Paul has been saying as much to those he converted. Those in Rome have heard the Gospel and know Jesus already, but perhaps this is new to them: that their suffering and death is their identification with Jesus, and so they are being revealed alongside him. At the moment, following recent persecution, they are hiding. Paul is preparing them for something he knows will befall him and which his own eventual journey to Rome in the few years ahead will make manifest.

….and not only the creation, but we ourselves, who have the first fruits of the Spirit, groan inwardly we await adoption as sons, (to wit – know this) the redemption of our bodies.

What of the Gospel passage and the wheat, the weeds and the angels?

God lets the wheat and the weeds grow together. Nothing must endanger the wheat, a premature pruning would be a danger.

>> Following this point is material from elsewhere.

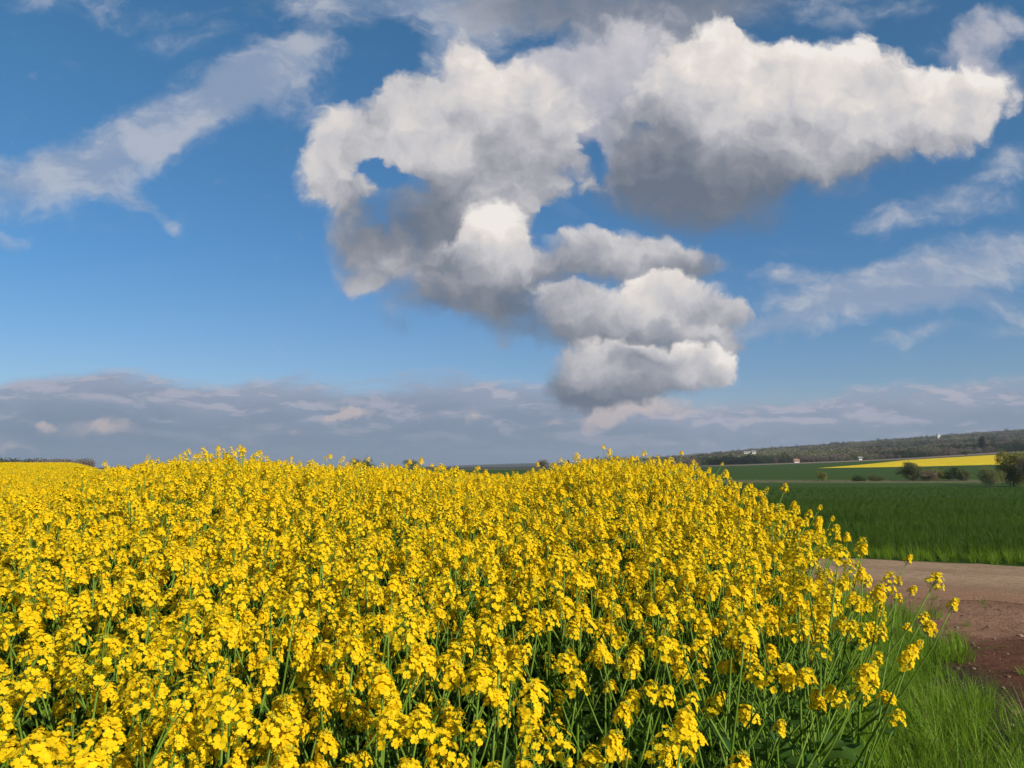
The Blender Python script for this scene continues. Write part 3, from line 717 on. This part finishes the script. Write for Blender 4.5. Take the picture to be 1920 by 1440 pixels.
def crown_mb(rnd, centre, radii, n, size, lobes=7, hollow=.35, flat=.0):
    """leaf-sized faces in clumps through an uneven volume"""
    mb = MB(); L_ = []
    for i in range(lobes):
        a = rnd.uniform(0, 6.28); e = rnd.uniform(-1.2, 1.1); q = rnd.uniform(.35, .72)
        L_.append((Vector((math.cos(a)*math.cos(e)*q*radii[0], math.sin(a)*math.cos(e)*q*radii[1], math.sin(e)*q*radii[2])), rnd.uniform(.28, .52)))
    nc = max(1, n//14)
    for _ in range(nc):
        c, lr = rnd.choice(L_)
        d = Vector((rnd.gauss(0, 1), rnd.gauss(0, 1), rnd.gauss(0, 1))).normalized()*(hollow+(1-hollow)*rnd.random()**.5)*rnd.choice((1, 1, 1, 1.18))
        c = centre+c+Vector((d.x*radii[0], d.y*radii[1], d.z*radii[2]))*lr
        for _ in range(14):
            p = c+Vector((rnd.gauss(0, 1), rnd.gauss(0, 1), rnd.gauss(0, 1)))*size*2.1
            a, b, _n = frame((rnd.gauss(0, 1), rnd.gauss(0, 1), rnd.gauss(0, 1)+.3), rnd.uniform(0, 6.28)); s_ = size*rnd.uniform(.6, 1.3)
            mb.add([p-a*s_, p+b*s_*.6, p+a*s_, p-b*s_*.6], [(0, 1, 2, 3)], 0)
    return mb, L_
def make_tree(name, label, cat, px, row_base, depth, h, w, kind='olive', n=3000, trunk=.25, seed=0, group=None, bark_m=None, leafsize=None, stems=1, lobes=7, sprawl=0.):
    rnd = random.Random(seed); X_ = (px-CXP)*depth/F; z0 = float(ground_z([X_], [depth])[0])
    root = bpy.data.objects.new(name, None); C.collection.objects.link(root); root.location = (X_, depth, z0-.05); tag(root, label, cat, group)
    size = (leafsize or max(.09, h*.018))*1.15; n = int(n*1.9); lobes += 5
    cc = Vector((0, 0, h*(trunk+(1-trunk)*.5))); rad = (w/2, w/2, h*(1-trunk)/2*1.02)
    cm, L_ = crown_mb(rnd, cc, rad, n, size, lobes)
    tb = MB()
    for k in range(stems):
        off = Vector((rnd.uniform(-.5, .5), rnd.uniform(-.5, .5), 0))*w*(.25 if stems > 1 else 0)
        top = cc+off*1.2+Vector((0, 0, h*.12))
        tb.tube([off, off.lerp(top, .35)+Vector((rnd.uniform(-.1, .1)*h*.2, 0, 0)), off.lerp(top, .7), top], [h*.016/stems**.4, h*.013/stems**.4, h*.008/stems**.4, h*.003], 6)
        for c, lr in L_:
            b0 = off.lerp(top, rnd.uniform(.3, .7)); b1 = cc+c
            if stems > 1 and rnd.random() < .5: continue
            tb.tube([b0, b0.lerp(b1, .5)+Vector((0, 0, -.03*h)), b1, b1+(b1-b0)*.35], [h*.006, h*.005, h*.003, h*.001], 5)
    new_obj('trunk' if stems == 1 else 'stems', tb.mesh('trunk', [bark_m or BARK]), root)
    new_obj('crown', cm.mesh('crown', [CM[kind]], False), root)
    return root
make_tree('round_bush', 'round dark olive bush standing at the left end of the hedge beyond the wheat', 'bush', 1700, 895, 172, 4.6, 6.0, 'dark', 4200, .02, 1, stems=3)
make_tree('reddish_bush', 'low reddish brown bush beside the round olive bush', 'bush', 1731, 897, 171, 2.4, 5.0, 'brown', 2200, .02, 2, stems=3)
make_tree('green_bush', 'green bush in the middle of the hedge, right of the reddish brown bush', 'bush', 1750, 897, 173, 2.9, 4.6, 'olive', 2200, .03, 3, stems=3)
make_tree('green_bush', 'tallest green bush of the hedge, next to its right end', 'bush', 1774, 897, 172, 3.5, 4.8, 'green', 2500, .03, 4, stems=3)
make_tree('green_bush', 'bush at the right end of the hedge, leaning towards the willow', 'bush', 1798, 897, 171, 2.8, 3.6, 'dark', 2000, .03, 5, stems=3)
make_tree('small_bush', 'small olive bush alone on the grass strip left of the yellow field tip', 'bush', 1536, 899, 168, 2.0, 2.2, 'olive', 1300, .05, 6, stems=2)
make_tree('low_bush', 'low dark bush in the grass strip, left one of the low pair', 'bush', 1607, 897, 169, 1.1, 4.2, 'green', 1300, .0, 7, stems=2)
make_tree('low_bush', 'low dark bush in the grass strip, right one of the low pair', 'bush', 1636, 897, 169, 1.3, 4.2, 'dark', 1300, .0, 8, stems=2)
make_tree('willow', 'pale green bushy willow with bare grey stems at the edge of the wheat', 'willow', 1851, 915, 118, 4.1, 4.6, 'willow', 4600, .06, 9, bark_m=PALEBARK, leafsize=.055, stems=5)
make_tree('leafy_tree', 'tall olive green tree behind the willow at the right edge', 'tree', 1893, 912, 126, 6.5, 6.2, 'olive', 7500, .02, 10, leafsize=.085, stems=3, lobes=10)
make_tree('leafy_tree', 'brownish tree cut by the right border beside the tall olive tree', 'tree', 1932, 912, 122, 5.8, 5.2, 'brown', 5500, .0, 11, leafsize=.08, stems=3)
make_tree('lone_tree', 'single small dark tree on the top edge of the far yellow field', 'tree', 1808, 858, 452, 3.6, 4.6, 'green', 1400, .2, 12)
make_tree('skyline_tree', 'round bare looking tree alone on the distant skyline', 'tree', 1018, 884, 300, 5.0, 4.6, 'brown', 1800, .25, 13)
make_tree('conifer', 'narrow dark pointed conifer on the distant skyline', 'conifer', 1065, 884, 300, 5.2, .9, 'conifer', 900, .1, 14, leafsize=.08)
make_tree('dark_tree', 'dark tree showing above the crop crest, left one of the dark clump', 'tree', 668, 888, 205, 5.0, 4.5, 'dark', 1800, .1, 15)
make_tree('dark_tree', 'dark tree showing above the crop crest, middle and tallest of the dark clump', 'tree', 690, 888, 205, 5.6, 5.0, 'dark', 2000, .1, 16)
make_tree('dark_tree', 'dark wide tree showing just above the crop, right of the dark clump', 'tree', 775, 888, 230, 4.6, 7.0, 'dark', 2000, .1, 17)
make_tree('dark_conifer', 'dark pointed conifer at the foot of the wooded hill above the yellow field', 'conifer', 1840, 850, 560, 14., 5.5, 'conifer', 1800, .05, 18, leafsize=.25)

def wood_col(g):
    loc = V(g, g.node('ShaderNodeObjectInfo').outputs['Location']); rn = obj_random(g)
    n = g.noise(g.vec('MULTIPLY', loc, (1., .45, 1.)), .014, 3, .65)
    f = (n-.5)*2.8 + .5 + (rn-.5)*.18
    c = g.ramp(f, [(.12, (.016, .024, .014)), (.30, (.055, .075, .026)), (.42, (.14, .105, .085)), (.58, (.18, .145, .110)), (.70, (.12, .145, .045)), (.88, (.22, .22, .10))])
    return leafy(g, c, (.09, .085, .04), .85, .05, .15)
WOODM = material('wood_crowns', wood_col)
def wood_crown(seed, h, w, n, size, conif=False):
    rnd = random.Random(seed); mb, _ = crown_mb(rnd, Vector((0, 0, h*.55)), (w/2, w/2, h*.48), n, size, 6)
    mb.tube([(0, 0, -1), (0, 0, h*.5)], [.25, .12], 4, 0)
    return mb
wc = hidden_collection('wood_crowns', [wood_crown(i, 9+1.2*(i % 3), 7.5+(i % 4), 170, .75).mesh('crown_%d' % i, [WOODM], False) for i in range(6)])
wx, wy = [], []
for y0, y1, dn in ((552, 640, 1/18.), (640, 900, 1/38.), (900, 1250, 1/55.), (1250, 1560, 1/42.)):
    a_, b_ = scatter(.08*y0, .86*y1, y0, y1, dn, rg); k_ = (a_ > .10*b_) & (a_ < .84*b_) & ~((y0 < 600) & (np.sin(a_*.021+1) < -.55) & (b_ < 575)); wx.append(a_[k_]); wy.append(b_[k_])
wx = np.concatenate(wx); wy = np.concatenate(wy)
scatter_obj('wood', 'far wooded hillside of bare brown and fresh green trees', list(zip(wx, wy, ground_z(wx, wy)-.5)), [(0, 0, rp.uniform(0, 6.28)) for _ in wx],
            np.where(rg.random(wx.size) > .93, 1.3, 1)*rg.uniform(.55, .95, wx.size)*np.interp(wy, [550, 620, 1500], [.52, .72, .86]), wc)
a_, b_ = scatter(-330, -225, 395, 430, 1/18., rg); k_ = a_ < -.565*b_
scatter_obj('wood', 'low dark wood on the horizon at the far left', list(zip(a_[k_], b_[k_], ground_z(a_[k_], b_[k_])-.3)), [(0, 0, rp.uniform(0, 6.28)) for _ in a_[k_]], rg.uniform(.40, .58, int(k_.sum())), wc)

# ------------------------------------------------------------------ far buildings
WALLW = material('white_wall', lambda g: principled(g, g.mix(g.noise(gen_pos(g), .6, 3), (.62, .60, .56), (.78, .76, .72)), .8, .2))
ROOFR = material('tile_roof', lambda g: principled(g, g.mix(g.noise(gen_pos(g), 1.5, 3), (.26, .13, .08), (.36, .19, .12)), .85, .1))
ROOFG = material('grey_roof', lambda g: principled(g, (.22, .22, .23), .7, .2))
DARKW = material('window_glass', lambda g: principled(g, (.03, .035, .045), .15, .5))
def house(name, label, cat, px, depth, L_, W, H, roof_h, roof_m, wall_m=WALLW, rz=0., lift=0., group=None, wins=3):
    X_ = (px-CXP)*depth/F; z0 = float(ground_z([X_], [depth])[0])+lift
    root = bpy.data.objects.new(name, None); C.collection.objects.link(root); root.location = (X_, depth, z0); root.rotation_euler = (0, 0, rz); tag(root, label, cat, group)
    a, b = L_/2, W/2; mb = MB()
    mb.add([(-a, -b, -2), (a, -b, -2), (a, b, -2), (-a, b, -2), (-a, -b, H), (a, -b, H), (a, b, H), (-a, b, H), (-a, 0, H+roof_h), (a, 0, H+roof_h)],
           [(0, 1, 5, 4), (2, 3, 7, 6), (1, 2, 6, 9, 5), (3, 0, 4, 8, 7)]); new_obj('wall', mb.mesh('wall', [wall_m], False), root)
    mb = MB(); e = .4; t = .15; k = roof_h/b
    for sgn in (-1, 1):
        y1_ = sgn*(b+e); z1 = H-e*k+.02
        vs = [(-a-e, y1_, z1), (a+e, y1_, z1), (a+e, 0, H+roof_h+.02), (-a-e, 0, H+roof_h+.02)]
        vs += [(v[0], v[1], v[2]+t) for v in vs]
        mb.add(vs, [(0, 1, 2, 3), (7, 6, 5, 4), (0, 4, 5, 1), (1, 5, 6, 2), (3, 2, 6, 7), (0, 3, 7, 4)])
    new_obj('roof', mb.mesh('roof', [roof_m], False), root)
    for i in range(wins):
        xx = -a+L_*(i+.5)/wins; mb = MB(); w_ = min(.6, L_/wins*.3)
        z1, z2 = H*.35, H*.75; y_ = -b-.03
        mb.add([(xx-w_, y_, z1), (xx+w_, y_, z1), (xx+w_, y_, z2), (xx-w_, y_, z2), (xx-w_, y_+.1, z1), (xx+w_, y_+.1, z1), (xx+w_, y_+.1, z2), (xx-w_, y_+.1, z2)], [(0, 1, 2, 3), (0, 4, 5, 1), (1, 5, 6, 2), (2, 6, 7, 3), (3, 7, 4, 0)])
        new_obj('window', mb.mesh('window', [DARKW], False), root)
    return root
house('farm_building', 'long low white farm building on the wooded slope above the crop', 'building', 1399, 900, 9, 5, 2.2, 1.0, ROOFG, lift=6.2, wins=3)
house('farm_building', 'short white farm building at the right end of the long white one', 'building', 1411, 900, 4.5, 5, 2.6, 1.1, ROOFG, lift=6.2, wins=2)
house('house', 'small house with an orange tiled roof at the foot of the wood', 'house', 1490, 548, 3.6, 3, 1.5, 1.1, ROOFR, lift=.1, wins=2)
house('house', 'tiny white house at the foot of the wood left of the yellow field', 'house', 1609, 548, 2.2, 2.4, 1.3, .9, ROOFG, lift=.3, wins=1)
house('tower_house', 'pale narrow house standing high on the wooded hill', 'house', 1758, 1250, 4.2, 4, 8, 2., ROOFG, lift=4, wins=1)

# ------------------------------------------------------------------ air
hz = bpy.data.materials.new('haze'); hz.use_nodes = True; t = hz.node_tree; t.nodes.clear()
pv = t.nodes.new('ShaderNodeVolumePrincipled'); pv.inputs['Density'].default_value = HAZE; pv.inputs['Color'].default_value = (.80, .87, 1., 1); pv.inputs['Anisotropy'].default_value = .2
t.links.new(pv.outputs[0], t.nodes.new('ShaderNodeOutputMaterial').inputs['Volume'])
mb = MB(); a, b, c, d, e, f = -17000, 17000, -80, 7200, -60, 135
mb.add([(x_, y_, z_) for z_ in (e, f) for y_ in (c, d) for x_ in (a, b)], [(0, 2, 3, 1), (4, 5, 7, 6), (0, 1, 5, 4), (2, 6, 7, 3), (0, 4, 6, 2), (1, 3, 7, 5)])
new_obj('haze', mb.mesh('haze', [hz], False), kind='stuff')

Perhaps as Christians we fear that our prayer, our witness is an impure mixture of wheat and noxious weeds. St Paul says “it is the Spirit that intercedes for us”. The Spirit’s leading causes our prayers to join with the essence of prayer and connection at the heart of the life of the Trinity. When our prayer reaches the Father, because our words have been joined with the Spirit’s, the Father listens only to that portion that is true. Our hearts and conscious prayers are refined by the Spirit at work in us. We are not the weeds, the tares, the Spirit bears fruit in us, despite our dullness and helps us to cry, Abba, Father.